Bagdad a protesté contre 
une violation du territoire

Comment ne pas mettre en parallèle cette offensive d’Ankara avec l’entrée de troupes turques au nord de l’Irak et positionnées près de Mossoul ? Officiellement il s’agit d’entraîner des milices sunnites. Outre le fait que Bagdad a protesté contre ce qui s’apparente à une violation du territoire national (la Ligue des États arabes doit d’ailleurs se réunir le 24 décembre pour prendre un certain nombre de positions), il semble incontestable que le pouvoir turc cherche l’épreuve de force à l’heure où son rôle dans le renforcement de Daech apparaît de plus en plus clairement aux yeux du monde. L’Humanité avait déjà témoigné de la venue de troupes djihadistes à Kobané en provenance de Turquie.
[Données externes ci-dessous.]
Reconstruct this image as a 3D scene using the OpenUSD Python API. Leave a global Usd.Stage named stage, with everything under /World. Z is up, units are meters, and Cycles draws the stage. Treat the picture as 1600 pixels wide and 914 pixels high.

La destruction d’un avion russe il y a quelques semaines montre également combien Ankara préfère s’en tenir à une ligne de confrontation. D’autant que certains observateurs se 
demandent si le positionnement des troupes turques près de Mossoul ne masque pas, en réalité, la tentative de créer un corridor 
de sortie pour les combattants islamistes positionnés à Mossoul, alors que le siège de la ville est en train de s’organiser.